The BIG, BIGGER, BIGGEST Picture
So. You learn these micromasteries, become more polymathic, happier, more successful (in the widest sense, of course), but what is the really important reason for all this? It has to be the growth of the individual—you, me—measured in the degree of integration of your selves that you ultimately achieve.
It is no good overdeveloping one self at the expense of the others. It might serve some organization, army, cause, or family—you might be a good worker bee like those Japanese executives who die from overwork and dedication to their corporations—but that wasn’t why you were put on this planet. We’re not here for purely mundane earthbound reasons, and any motivation that misses the human need to connect to the greater mysteries of life is ultimately going to shortchange you.
To do this you need to be a better person—more integrated, less trivial, more perceptive, more empathetic, more resilient, more energetic. A single self obsessed by stock prices, beauty products, or toy trains can’t run your real life. You know you are a whole gamut of selves and these need integrating to reach the next level of connection to the deeper realities of life.
Our multiple selves compete and demand recognition. But they also attack and belittle each other. When I am my business self and see a painting or photograph, I often unthinkingly dismiss it—yet if I was my artist self I would admire it. Business self wants to put down any other selves.
Take a moment and observe your different reactions to things. Take food: one self might like healthy food, but when the other self, who likes guiltier pleasures, is in the driving seat, this healthy food will be lampooned as inedible or boring. So not only do we lose energy and direction by switching selves, we also lose a lot more by attacking other selves. This is where attempts at integration begin.
To integrate all these disparate selves into one useful operating organism is like herding cats—or can be. What is required is a powerful and compelling overarching identity that can draw all these elements together. This identity has to be more than just a job description. You can’t expect “taxi driver” to cover all the components of what you hold dear. I knew someone who’d been a drummer in a rock band that had almost made it; he gave up and become a courier rider. Instead of keeping up the drumming he got rid of everything (he gave me his drum kit) and tried to be as “professional” as possible with matching leathers and a fancy BMW, showing a certain disdain for his former life. He was trying to integrate everything under a static definition, a mere job description. And, sadly, as a courier he was less successful than another who rode a battered bike yet was lively and more likable, and who self-identified with being a “world traveler” . . .

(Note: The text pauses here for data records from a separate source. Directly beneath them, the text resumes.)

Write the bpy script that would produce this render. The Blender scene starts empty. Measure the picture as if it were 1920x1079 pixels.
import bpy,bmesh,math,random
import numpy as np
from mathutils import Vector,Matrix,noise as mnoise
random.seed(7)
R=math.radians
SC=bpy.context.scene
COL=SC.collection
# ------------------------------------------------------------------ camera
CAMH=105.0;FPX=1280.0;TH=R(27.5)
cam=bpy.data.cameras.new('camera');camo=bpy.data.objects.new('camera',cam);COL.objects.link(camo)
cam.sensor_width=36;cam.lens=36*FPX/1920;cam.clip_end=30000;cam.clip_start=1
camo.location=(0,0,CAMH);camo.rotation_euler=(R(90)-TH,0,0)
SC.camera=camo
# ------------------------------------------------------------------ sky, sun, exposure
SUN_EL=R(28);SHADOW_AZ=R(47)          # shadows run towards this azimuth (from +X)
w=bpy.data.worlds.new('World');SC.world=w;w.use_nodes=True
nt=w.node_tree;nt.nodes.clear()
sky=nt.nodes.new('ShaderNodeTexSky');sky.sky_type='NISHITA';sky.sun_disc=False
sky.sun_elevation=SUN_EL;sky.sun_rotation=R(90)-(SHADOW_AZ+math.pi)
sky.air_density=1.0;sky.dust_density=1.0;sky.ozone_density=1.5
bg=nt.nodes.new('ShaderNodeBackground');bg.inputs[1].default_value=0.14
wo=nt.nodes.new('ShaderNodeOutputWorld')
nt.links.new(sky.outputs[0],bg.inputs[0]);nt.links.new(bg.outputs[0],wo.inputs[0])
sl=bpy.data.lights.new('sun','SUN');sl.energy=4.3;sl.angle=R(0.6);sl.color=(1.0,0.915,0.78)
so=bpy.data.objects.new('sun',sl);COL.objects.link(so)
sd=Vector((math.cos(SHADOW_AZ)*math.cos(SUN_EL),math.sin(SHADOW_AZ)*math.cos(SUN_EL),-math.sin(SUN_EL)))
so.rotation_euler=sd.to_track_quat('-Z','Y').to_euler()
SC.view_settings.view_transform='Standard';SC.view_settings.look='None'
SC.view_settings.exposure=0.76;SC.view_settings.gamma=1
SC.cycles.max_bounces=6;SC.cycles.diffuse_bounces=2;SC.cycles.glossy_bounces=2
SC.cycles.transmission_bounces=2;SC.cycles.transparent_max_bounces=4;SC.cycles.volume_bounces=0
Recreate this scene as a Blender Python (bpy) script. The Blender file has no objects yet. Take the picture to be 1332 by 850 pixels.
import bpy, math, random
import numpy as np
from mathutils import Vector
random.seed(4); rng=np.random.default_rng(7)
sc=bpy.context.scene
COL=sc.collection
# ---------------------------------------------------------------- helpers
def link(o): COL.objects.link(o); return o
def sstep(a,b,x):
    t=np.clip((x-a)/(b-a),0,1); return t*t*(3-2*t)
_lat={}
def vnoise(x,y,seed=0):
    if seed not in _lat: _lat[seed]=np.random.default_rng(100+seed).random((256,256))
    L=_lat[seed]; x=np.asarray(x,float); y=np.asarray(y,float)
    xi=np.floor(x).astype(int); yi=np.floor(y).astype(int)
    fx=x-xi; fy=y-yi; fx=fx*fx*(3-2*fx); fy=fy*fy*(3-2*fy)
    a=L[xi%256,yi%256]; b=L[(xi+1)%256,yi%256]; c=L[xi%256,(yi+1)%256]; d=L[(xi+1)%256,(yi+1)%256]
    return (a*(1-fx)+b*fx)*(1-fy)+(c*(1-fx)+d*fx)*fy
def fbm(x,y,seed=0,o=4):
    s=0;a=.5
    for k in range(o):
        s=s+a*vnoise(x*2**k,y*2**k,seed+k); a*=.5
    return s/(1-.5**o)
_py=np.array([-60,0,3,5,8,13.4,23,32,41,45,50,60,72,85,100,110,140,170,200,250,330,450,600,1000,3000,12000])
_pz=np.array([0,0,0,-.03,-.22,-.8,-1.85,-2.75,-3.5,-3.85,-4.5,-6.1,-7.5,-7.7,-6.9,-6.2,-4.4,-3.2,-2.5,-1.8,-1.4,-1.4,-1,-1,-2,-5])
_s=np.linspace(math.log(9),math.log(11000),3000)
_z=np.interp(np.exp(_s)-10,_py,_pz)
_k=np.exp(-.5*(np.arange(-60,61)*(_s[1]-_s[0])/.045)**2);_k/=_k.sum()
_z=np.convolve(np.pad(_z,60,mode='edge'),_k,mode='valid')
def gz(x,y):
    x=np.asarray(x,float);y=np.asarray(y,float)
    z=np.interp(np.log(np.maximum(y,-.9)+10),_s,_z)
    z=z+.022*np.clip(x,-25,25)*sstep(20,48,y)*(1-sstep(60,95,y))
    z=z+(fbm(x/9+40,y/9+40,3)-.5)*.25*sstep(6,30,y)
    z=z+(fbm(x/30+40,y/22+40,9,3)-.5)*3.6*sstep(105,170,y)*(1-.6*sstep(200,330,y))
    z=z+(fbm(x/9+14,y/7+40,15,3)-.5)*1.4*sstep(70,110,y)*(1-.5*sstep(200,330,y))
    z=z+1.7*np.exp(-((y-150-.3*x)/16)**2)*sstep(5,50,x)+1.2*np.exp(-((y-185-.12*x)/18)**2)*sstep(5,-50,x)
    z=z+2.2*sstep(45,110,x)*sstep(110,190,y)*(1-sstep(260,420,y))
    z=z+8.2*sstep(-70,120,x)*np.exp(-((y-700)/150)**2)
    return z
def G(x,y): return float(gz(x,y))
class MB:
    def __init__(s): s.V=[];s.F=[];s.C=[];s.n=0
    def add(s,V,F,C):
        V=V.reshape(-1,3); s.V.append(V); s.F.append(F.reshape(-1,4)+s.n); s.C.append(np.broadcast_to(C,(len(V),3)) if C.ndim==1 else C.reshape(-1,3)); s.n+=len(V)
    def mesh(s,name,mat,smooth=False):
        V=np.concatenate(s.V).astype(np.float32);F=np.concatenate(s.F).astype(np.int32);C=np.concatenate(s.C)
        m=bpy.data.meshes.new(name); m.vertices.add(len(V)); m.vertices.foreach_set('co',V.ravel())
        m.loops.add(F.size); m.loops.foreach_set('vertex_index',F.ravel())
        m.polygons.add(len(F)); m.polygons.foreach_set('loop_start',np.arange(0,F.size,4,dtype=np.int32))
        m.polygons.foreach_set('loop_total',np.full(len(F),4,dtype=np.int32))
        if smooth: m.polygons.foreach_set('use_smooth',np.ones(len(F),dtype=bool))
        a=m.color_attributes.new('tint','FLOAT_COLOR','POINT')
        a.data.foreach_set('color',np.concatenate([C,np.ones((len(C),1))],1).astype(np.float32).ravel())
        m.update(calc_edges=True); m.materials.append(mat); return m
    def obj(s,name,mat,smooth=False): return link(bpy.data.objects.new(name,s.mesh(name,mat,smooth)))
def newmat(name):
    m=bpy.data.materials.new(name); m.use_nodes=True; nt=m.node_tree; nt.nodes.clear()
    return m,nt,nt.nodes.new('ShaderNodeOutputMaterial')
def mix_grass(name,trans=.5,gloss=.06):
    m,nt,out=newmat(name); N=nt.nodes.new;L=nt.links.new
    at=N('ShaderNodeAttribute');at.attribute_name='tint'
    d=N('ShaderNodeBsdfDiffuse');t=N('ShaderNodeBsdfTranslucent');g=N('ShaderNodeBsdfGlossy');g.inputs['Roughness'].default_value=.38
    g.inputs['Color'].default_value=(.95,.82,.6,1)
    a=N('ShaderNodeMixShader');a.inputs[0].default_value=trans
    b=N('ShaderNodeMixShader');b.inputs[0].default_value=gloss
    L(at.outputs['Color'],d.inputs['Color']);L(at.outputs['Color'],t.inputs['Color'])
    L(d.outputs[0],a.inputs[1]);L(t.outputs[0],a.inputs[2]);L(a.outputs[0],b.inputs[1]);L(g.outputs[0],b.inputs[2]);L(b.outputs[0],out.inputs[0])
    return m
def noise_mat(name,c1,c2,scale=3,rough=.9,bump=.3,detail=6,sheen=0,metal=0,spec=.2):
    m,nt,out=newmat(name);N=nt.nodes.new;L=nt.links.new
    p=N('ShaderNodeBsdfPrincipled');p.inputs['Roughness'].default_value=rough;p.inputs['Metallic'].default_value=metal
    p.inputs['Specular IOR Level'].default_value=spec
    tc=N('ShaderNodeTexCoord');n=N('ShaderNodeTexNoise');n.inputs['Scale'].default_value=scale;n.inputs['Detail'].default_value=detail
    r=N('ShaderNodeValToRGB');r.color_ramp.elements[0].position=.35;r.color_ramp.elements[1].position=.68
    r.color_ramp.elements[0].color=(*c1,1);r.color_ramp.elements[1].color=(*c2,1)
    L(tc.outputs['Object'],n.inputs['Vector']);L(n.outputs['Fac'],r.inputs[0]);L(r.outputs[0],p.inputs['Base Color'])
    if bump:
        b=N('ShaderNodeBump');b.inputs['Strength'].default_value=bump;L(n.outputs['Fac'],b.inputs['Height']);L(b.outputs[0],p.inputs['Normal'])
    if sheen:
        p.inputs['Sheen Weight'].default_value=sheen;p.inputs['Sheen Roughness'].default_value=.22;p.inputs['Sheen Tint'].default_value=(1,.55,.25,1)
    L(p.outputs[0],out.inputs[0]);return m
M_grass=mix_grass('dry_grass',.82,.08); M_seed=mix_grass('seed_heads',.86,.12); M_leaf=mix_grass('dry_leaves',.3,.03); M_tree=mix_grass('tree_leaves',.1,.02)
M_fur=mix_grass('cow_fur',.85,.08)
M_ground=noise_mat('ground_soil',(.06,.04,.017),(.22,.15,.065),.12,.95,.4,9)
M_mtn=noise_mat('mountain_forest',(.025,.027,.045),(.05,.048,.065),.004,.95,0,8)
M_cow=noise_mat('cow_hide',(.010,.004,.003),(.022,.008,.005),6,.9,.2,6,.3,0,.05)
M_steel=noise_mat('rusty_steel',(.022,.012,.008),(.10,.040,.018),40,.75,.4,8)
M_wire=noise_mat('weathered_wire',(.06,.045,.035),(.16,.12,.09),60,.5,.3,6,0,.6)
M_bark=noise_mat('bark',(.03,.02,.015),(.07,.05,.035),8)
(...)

The poet, photographer, and businessman Ramsay Wood once told me that identifying as “poet” was much better than being just a “writer.” I wasn’t sure why but I know now. A poet as an identity vouches a greater connection to the mysterious and valuable—it is a higher-level kind of identity.
It is up to all of us to find a higher-level identity, something that connects and unites all our various elements, something that stops one of our multiple selves murdering the others, something that encourages the growth of all aspects of our personality. The kind of things you micromaster over time will give clues about which higher-level identity is appropriate to you. Merely being aware of it will help you find an identity that works to integrate your life better.
If you overdevelop strength of mind, you may end up despising others—a failure of empathetic development. If you overdevelop caring you may end up stunting someone’s ability to stand on their own feet—a failure of perception. But just because an overdevelopment of one aspect is so obviously grotesque doesn’t mean we can’t try to work on developing ALL aspects.
Having a polymathic worldview might lead you to dabble in many things. Micromastery is the way to turn dabbling into a glimpse of your true and amazing potential. Micromastery is practical polymathy. It’s a way to really achieve a dream of doing many things—your personal bucket list, like the wish lists of Clifford Pickover.
It’s also a great way into a subject you may eventually choose to master. I have seen people who would be classified as delinquent and incapable of learning anything new walk out of an aikido dojo after a year with a black belt. They started by learning a single move. A micromastery.
I’ve met people with little formal educational background who have studied a hard foreign language to fluency. They started by entering a language school to find out how to order a meal and a coffee. A micromastery.
Micromastery is about regaining the permission to be interested and involved. In certain eras this philosophy was embraced; how else do we explain the explosions of talent in the “polymathic” phases of history—Islamic Spain, Elizabethan England, Revolutionary America? Once people grasp that their task is to develop their potential in every direction, then the world becomes a better, brighter, more enlightened place.
It is the very opposite of any form of narrow-minded fundamentalism that seeks to enslave people to further a worldview. In a small way, micromastery is the first step to becoming truly superhuman.